• **TASK STATEMENT**: Omit the pictures and print exactly the lines of the listing below, starting at the first and ending at the line containing "DECK=.17; COP=.23; WAT=.17".

• **Scene modeling code data**:
··········

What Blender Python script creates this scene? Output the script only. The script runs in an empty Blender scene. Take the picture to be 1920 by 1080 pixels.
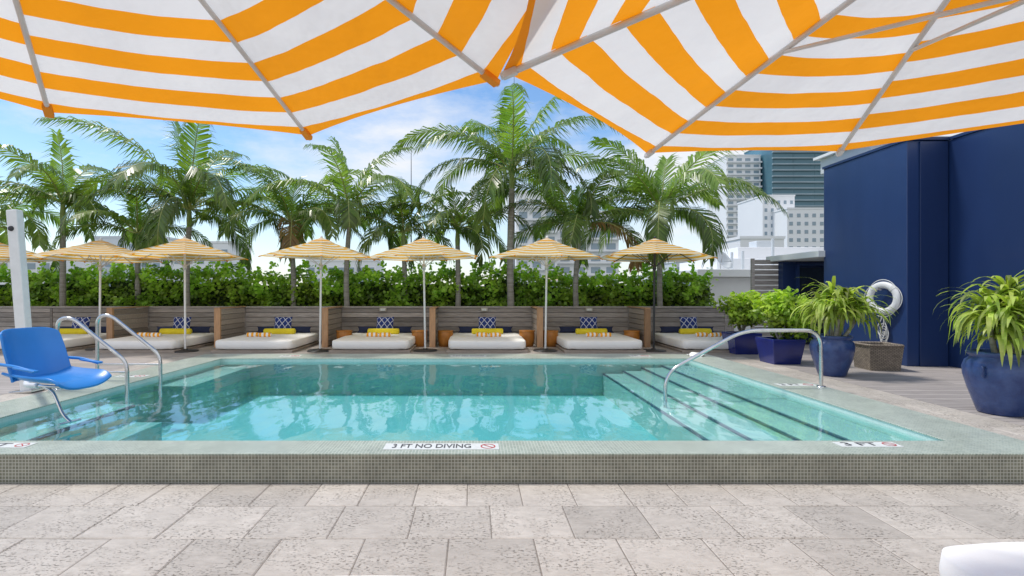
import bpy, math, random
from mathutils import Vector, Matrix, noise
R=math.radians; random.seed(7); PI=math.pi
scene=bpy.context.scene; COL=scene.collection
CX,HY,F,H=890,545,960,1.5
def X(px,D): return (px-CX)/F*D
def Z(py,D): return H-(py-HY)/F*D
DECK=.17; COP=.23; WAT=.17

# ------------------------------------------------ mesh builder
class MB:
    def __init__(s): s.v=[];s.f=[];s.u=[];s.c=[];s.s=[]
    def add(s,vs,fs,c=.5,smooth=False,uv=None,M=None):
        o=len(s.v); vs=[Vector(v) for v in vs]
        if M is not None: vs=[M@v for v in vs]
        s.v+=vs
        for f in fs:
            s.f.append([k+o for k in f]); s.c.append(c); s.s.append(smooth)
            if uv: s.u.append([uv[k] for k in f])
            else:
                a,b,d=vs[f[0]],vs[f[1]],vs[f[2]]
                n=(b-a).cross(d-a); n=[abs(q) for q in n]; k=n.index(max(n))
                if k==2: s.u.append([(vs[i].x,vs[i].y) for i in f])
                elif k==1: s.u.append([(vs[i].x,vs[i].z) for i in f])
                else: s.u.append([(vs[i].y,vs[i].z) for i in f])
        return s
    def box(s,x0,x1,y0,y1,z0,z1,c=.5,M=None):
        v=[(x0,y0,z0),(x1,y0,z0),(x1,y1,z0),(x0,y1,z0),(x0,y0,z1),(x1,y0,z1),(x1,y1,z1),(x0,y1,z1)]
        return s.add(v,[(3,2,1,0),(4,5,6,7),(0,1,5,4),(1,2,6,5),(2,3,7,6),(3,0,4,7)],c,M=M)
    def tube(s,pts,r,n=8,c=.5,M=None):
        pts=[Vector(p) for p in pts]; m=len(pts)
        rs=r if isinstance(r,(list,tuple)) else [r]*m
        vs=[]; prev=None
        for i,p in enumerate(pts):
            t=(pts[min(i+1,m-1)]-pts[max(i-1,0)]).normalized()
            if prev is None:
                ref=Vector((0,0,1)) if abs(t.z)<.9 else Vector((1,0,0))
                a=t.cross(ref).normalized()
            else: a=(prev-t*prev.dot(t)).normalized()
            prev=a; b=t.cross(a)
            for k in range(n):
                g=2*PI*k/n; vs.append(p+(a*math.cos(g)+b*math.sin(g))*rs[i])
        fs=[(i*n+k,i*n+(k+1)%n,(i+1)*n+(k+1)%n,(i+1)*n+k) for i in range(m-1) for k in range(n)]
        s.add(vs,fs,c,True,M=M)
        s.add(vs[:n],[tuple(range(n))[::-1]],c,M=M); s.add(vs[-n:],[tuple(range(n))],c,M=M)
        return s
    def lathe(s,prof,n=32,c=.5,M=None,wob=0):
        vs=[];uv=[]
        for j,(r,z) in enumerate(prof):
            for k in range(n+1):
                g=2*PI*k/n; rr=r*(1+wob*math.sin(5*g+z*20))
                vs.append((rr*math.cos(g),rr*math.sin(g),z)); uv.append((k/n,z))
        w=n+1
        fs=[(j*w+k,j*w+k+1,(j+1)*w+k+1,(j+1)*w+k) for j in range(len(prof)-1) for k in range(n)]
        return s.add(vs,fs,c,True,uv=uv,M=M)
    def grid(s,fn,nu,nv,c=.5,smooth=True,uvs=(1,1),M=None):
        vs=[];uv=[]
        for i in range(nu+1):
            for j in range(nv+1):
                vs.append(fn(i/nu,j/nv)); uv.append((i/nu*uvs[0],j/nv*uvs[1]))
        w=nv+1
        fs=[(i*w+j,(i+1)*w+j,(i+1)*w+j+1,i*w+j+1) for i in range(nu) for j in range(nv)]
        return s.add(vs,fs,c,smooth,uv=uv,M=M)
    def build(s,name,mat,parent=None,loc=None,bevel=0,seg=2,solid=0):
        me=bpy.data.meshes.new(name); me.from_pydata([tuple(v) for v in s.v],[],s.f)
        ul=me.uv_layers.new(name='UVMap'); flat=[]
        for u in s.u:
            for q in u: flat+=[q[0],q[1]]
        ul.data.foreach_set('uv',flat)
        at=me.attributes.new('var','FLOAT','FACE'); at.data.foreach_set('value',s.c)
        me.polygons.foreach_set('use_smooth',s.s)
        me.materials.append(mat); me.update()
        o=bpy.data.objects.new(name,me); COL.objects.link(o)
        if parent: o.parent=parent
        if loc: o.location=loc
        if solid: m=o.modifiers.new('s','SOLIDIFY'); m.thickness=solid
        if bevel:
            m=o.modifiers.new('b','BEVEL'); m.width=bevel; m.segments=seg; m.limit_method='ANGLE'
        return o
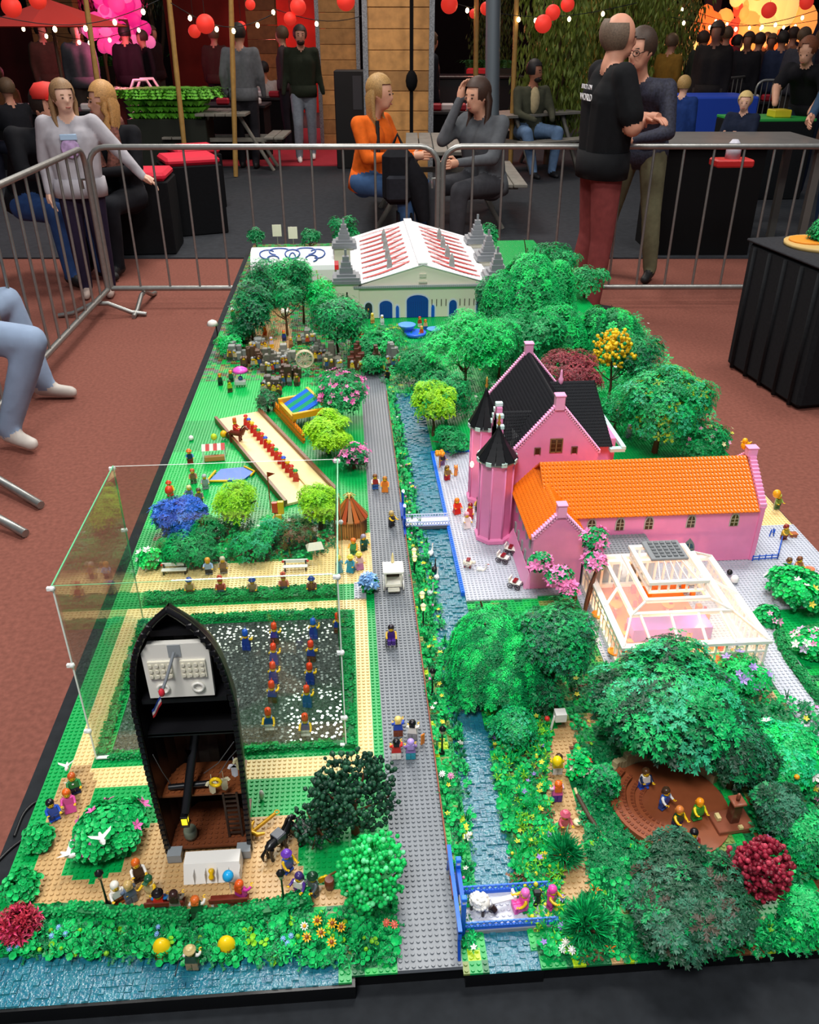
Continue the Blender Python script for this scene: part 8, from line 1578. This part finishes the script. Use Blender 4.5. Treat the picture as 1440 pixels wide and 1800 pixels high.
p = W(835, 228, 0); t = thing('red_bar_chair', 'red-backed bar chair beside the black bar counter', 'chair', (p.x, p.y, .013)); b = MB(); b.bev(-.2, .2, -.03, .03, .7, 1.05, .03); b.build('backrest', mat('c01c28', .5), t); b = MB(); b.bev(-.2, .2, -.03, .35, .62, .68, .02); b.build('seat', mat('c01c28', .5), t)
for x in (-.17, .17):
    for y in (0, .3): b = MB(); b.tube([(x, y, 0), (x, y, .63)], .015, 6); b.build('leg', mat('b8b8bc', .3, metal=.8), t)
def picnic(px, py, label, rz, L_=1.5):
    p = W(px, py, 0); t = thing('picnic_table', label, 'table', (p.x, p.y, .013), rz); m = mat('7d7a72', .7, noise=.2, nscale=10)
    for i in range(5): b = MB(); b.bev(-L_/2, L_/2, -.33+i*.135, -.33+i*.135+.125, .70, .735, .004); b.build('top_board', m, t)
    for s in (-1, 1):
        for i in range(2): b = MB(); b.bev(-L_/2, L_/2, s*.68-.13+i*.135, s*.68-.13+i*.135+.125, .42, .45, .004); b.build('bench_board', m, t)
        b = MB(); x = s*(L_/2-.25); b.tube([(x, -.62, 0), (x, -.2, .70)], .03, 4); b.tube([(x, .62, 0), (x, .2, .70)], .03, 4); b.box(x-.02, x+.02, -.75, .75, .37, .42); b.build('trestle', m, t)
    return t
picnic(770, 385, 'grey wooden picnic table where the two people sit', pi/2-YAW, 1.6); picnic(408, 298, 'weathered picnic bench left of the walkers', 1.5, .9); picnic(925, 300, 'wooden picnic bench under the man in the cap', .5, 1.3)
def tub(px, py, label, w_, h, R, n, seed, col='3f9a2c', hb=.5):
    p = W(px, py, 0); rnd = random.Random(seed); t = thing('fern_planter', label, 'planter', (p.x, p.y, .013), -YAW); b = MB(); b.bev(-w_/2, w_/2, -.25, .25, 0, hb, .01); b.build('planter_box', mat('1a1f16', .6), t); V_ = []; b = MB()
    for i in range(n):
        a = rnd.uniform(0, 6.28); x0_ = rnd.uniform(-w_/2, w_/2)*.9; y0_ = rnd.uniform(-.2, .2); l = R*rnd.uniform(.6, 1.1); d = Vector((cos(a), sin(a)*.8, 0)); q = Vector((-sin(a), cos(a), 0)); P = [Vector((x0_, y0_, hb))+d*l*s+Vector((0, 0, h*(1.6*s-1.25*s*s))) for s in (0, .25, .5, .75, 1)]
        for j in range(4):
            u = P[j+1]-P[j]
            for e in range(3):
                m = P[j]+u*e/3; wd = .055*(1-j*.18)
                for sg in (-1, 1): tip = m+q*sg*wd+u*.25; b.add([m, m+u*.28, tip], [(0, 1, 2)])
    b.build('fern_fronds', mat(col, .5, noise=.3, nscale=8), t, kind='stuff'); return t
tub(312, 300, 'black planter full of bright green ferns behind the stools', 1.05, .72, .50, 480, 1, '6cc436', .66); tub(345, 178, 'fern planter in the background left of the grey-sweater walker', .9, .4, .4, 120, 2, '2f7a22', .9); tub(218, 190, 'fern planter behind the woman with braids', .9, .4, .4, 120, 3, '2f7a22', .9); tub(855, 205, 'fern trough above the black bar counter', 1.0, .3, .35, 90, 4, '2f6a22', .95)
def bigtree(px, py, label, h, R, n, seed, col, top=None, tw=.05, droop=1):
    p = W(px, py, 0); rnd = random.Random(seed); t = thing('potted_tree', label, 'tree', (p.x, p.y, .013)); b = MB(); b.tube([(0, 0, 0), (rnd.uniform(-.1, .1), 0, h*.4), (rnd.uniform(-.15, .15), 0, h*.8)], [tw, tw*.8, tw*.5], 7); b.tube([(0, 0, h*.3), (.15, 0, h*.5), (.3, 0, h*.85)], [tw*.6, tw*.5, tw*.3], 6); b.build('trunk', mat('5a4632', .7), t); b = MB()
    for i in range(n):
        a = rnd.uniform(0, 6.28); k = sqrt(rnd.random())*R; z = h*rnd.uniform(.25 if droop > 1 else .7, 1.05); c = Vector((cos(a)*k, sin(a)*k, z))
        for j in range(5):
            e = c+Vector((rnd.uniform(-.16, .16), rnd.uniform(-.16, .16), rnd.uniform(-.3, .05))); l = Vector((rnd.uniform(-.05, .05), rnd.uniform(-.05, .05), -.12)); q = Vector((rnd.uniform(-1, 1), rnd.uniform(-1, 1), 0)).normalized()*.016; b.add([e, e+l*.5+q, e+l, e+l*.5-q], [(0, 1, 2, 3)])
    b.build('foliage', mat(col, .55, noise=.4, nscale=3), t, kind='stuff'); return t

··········

• **TASK OUTPUT**:
What Blender Python script creates this scene? Output the script only. The script runs in an empty Blender scene. Take the picture to be 1920 by 1080 pixels.
import bpy, math, random
from mathutils import Vector, Matrix, noise
R=math.radians; random.seed(7); PI=math.pi
scene=bpy.context.scene; COL=scene.collection
CX,HY,F,H=890,545,960,1.5
def X(px,D): return (px-CX)/F*D
def Z(py,D): return H-(py-HY)/F*D
DECK=.17; COP=.23; WAT=.17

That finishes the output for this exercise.